What needs to be done – Retype only what runs from the first line of the listing to the line holding "SC.cycles.sample_clamp_indirect = 6.0;", both included. Do not retype the pictures.

Data lines –
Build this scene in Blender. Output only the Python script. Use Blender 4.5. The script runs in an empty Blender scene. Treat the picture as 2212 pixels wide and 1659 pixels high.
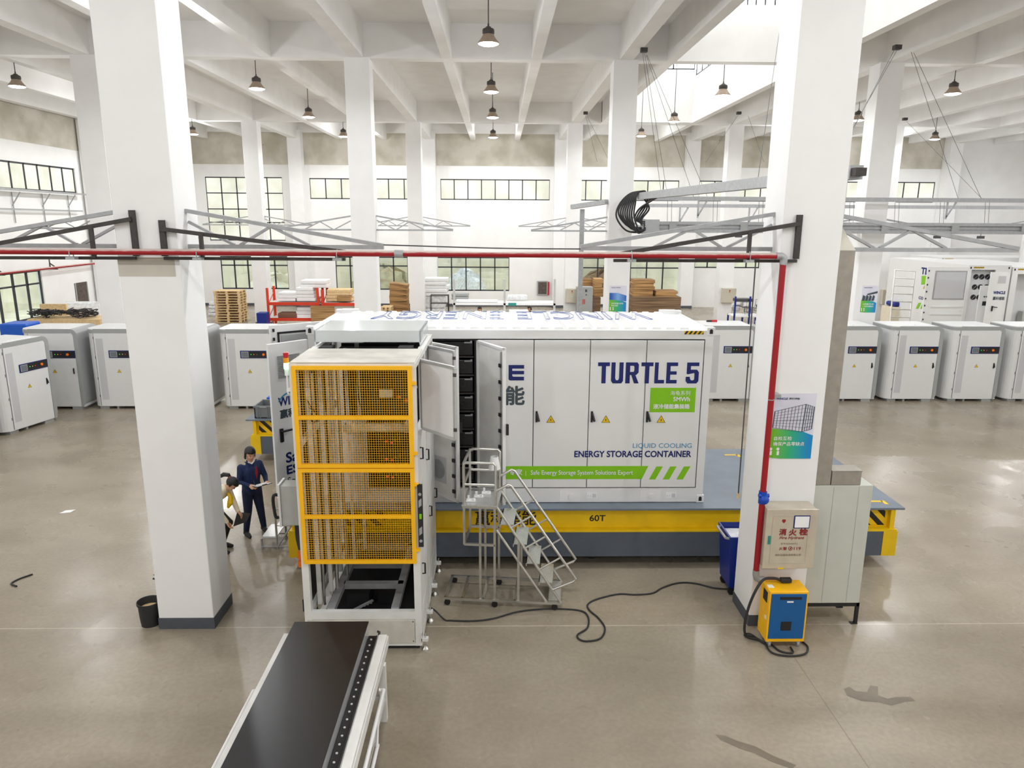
import bpy, bmesh, math, random
from mathutils import Vector, Matrix
random.seed(7)
D = bpy.data
SC = bpy.context.scene
COL = SC.collection

# ------------------------------------------------------------------ camera, world, exposure
FPX, PITCH, YAW, ROLL, CAMH = 1559.814, 0.2242, 0.0196, 0.0055, 5.3
_fw = Vector((math.sin(YAW)*math.cos(PITCH), math.cos(YAW)*math.cos(PITCH), -math.sin(PITCH)))
_rt = Vector((math.cos(YAW), -math.sin(YAW), 0)); _up = _rt.cross(_fw)
RT = _rt*math.cos(ROLL) + _up*math.sin(ROLL); UP = -_rt*math.sin(ROLL) + _up*math.cos(ROLL)
cd_ = D.cameras.new('camera'); cd_.sensor_width = 36; cd_.lens = FPX/2212*36; cd_.clip_end = 300; cd_.clip_start = 0.05
cam = D.objects.new('camera', cd_); COL.objects.link(cam)
cam.matrix_world = Matrix(((RT.x, UP.x, -_fw.x, 0), (RT.y, UP.y, -_fw.y, 0), (RT.z, UP.z, -_fw.z, CAMH), (0, 0, 0, 1)))
SC.camera = cam
w = D.worlds.new('overcast_sky'); SC.world = w; w.use_nodes = True
w.node_tree.nodes['Background'].inputs[0].default_value = (0.80, 0.90, 1.0, 1)
w.node_tree.nodes['Background'].inputs[1].default_value = 1.3
SC.view_settings.view_transform = 'Standard'; SC.view_settings.look = 'None'
SC.view_settings.gamma = 1; SC.view_settings.use_curve_mapping = False
SC.view_settings.exposure = 0.95
LAMP_W = 150.0          # watts of one high-bay lamp
SC.cycles.max_bounces = 10; SC.cycles.diffuse_bounces = 6; SC.cycles.glossy_bounces = 4
SC.cycles.transparent_max_bounces = 12; SC.cycles.transmission_bounces = 6
SC.cycles.sample_clamp_indirect = 6.0; SC.cycles.caustics_reflective = False; SC.cycles.caustics_refractive = False

def P(px, py, X=None, Y=None, Z=None):
    """measured point of the photograph put on the plane X=, Y= or Z= of the hall"""
    d = _fw + RT*((px-1106)/FPX) - UP*((py-829.5)/FPX)
    if Y is not None: t = Y/d.y
    elif X is not None: t = X/d.x
    else: t = (Z-CAMH)/d.z
    return Vector((d.x*t, d.y*t, CAMH + d.z*t))

# ------------------------------------------------------------------ materials
def S(r, g, b):
    f = lambda c: (c/255/12.92) if c/255 <= .04045 else ((c/255+.055)/1.055)**2.4
    return (f(r), f(g), f(b))
def mat(name, col, rough=.5, metal=0., var=.06, scale=6., bump=0., emit=None, es=0., coat=0., alpha=1., trans=0.):
    m = D.materials.new(name); m.use_nodes = True; nt = m.node_tree; b = nt.nodes['Principled BSDF']
    b.inputs['Roughness'].default_value = rough; b.inputs['Metallic'].default_value = metal
    b.inputs['Coat Weight'].default_value = coat; b.inputs['Alpha'].default_value = alpha
    b.inputs['Transmission Weight'].default_value = trans
    tc = nt.nodes.new('ShaderNodeTexCoord'); n = nt.nodes.new('ShaderNodeTexNoise')
    n.inputs['Scale'].default_value = scale; n.inputs['Detail'].default_value = 5
    nt.links.new(tc.outputs['Object'], n.inputs['Vector'])
    r = nt.nodes.new('ShaderNodeValToRGB'); r.color_ramp.elements[0].position = .3; r.color_ramp.elements[1].position = .7
    r.color_ramp.elements[0].color = tuple(c*(1-var) for c in col) + (1,)
    r.color_ramp.elements[1].color = tuple(min(1, c*(1+var)) for c in col) + (1,)
    nt.links.new(n.outputs['Fac'], r.inputs['Fac']); nt.links.new(r.outputs['Color'], b.inputs['Base Color'])
    if bump:
        bn = nt.nodes.new('ShaderNodeBump'); bn.inputs['Strength'].default_value = bump
        nt.links.new(n.outputs['Fac'], bn.inputs['Height']); nt.links.new(bn.outputs['Normal'], b.inputs['Normal'])
    if emit:
        b.inputs['Emission Color'].default_value = emit + (1,); b.inputs['Emission Strength'].default_value = es
    return m
M = {}
def mk(n, *a, **k): M[n] = mat(n, *a, **k)
mk('wall', (.88, .88, .87), .8, var=.03, scale=1.2)
mk('column', (.86, .86, .86), .75, var=.02, scale=2)
mk('beam', (.86, .855, .845), .85, var=.03, scale=1.5)
mk('skirt', S(78, 82, 90), .55)
mk('bandw', S(196, 192, 180), .9, var=.12, scale=1.6)
mk('cabw', (.74, .75, .755), .38, var=.015); mk('cabg', S(160, 163, 163), .45, var=.03)
mk('perf', S(196, 197, 200), .6, var=.12, scale=160)
mk('navy', S(3, 26, 104), .45, var=.03); mk('green', S(132, 200, 10), .45, var=.03)
mk('roofblue', S(50, 84, 160), .5); mk('lblue', S(60, 145, 190), .5); mk('dgrey', S(66, 78, 84), .5); mk('black', (.012, .012, .014), .45)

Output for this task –
Build this scene in Blender. Output only the Python script. Use Blender 4.5. The script runs in an empty Blender scene. Treat the picture as 2212 pixels wide and 1659 pixels high.
import bpy, bmesh, math, random
from mathutils import Vector, Matrix
random.seed(7)
D = bpy.data
SC = bpy.context.scene
COL = SC.collection

# ------------------------------------------------------------------ camera, world, exposure
FPX, PITCH, YAW, ROLL, CAMH = 1559.814, 0.2242, 0.0196, 0.0055, 5.3
_fw = Vector((math.sin(YAW)*math.cos(PITCH), math.cos(YAW)*math.cos(PITCH), -math.sin(PITCH)))
_rt = Vector((math.cos(YAW), -math.sin(YAW), 0)); _up = _rt.cross(_fw)
RT = _rt*math.cos(ROLL) + _up*math.sin(ROLL); UP = -_rt*math.sin(ROLL) + _up*math.cos(ROLL)
cd_ = D.cameras.new('camera'); cd_.sensor_width = 36; cd_.lens = FPX/2212*36; cd_.clip_end = 300; cd_.clip_start = 0.05
cam = D.objects.new('camera', cd_); COL.objects.link(cam)
cam.matrix_world = Matrix(((RT.x, UP.x, -_fw.x, 0), (RT.y, UP.y, -_fw.y, 0), (RT.z, UP.z, -_fw.z, CAMH), (0, 0, 0, 1)))
SC.camera = cam
w = D.worlds.new('overcast_sky'); SC.world = w; w.use_nodes = True
w.node_tree.nodes['Background'].inputs[0].default_value = (0.80, 0.90, 1.0, 1)
w.node_tree.nodes['Background'].inputs[1].default_value = 1.3
SC.view_settings.view_transform = 'Standard'; SC.view_settings.look = 'None'
SC.view_settings.gamma = 1; SC.view_settings.use_curve_mapping = False
SC.view_settings.exposure = 0.95
LAMP_W = 150.0          # watts of one high-bay lamp
SC.cycles.max_bounces = 10; SC.cycles.diffuse_bounces = 6; SC.cycles.glossy_bounces = 4
SC.cycles.transparent_max_bounces = 12; SC.cycles.transmission_bounces = 6
SC.cycles.sample_clamp_indirect = 6.0; SC.cycles.caustics_reflective = False; SC.cycles.caustics_refractive = False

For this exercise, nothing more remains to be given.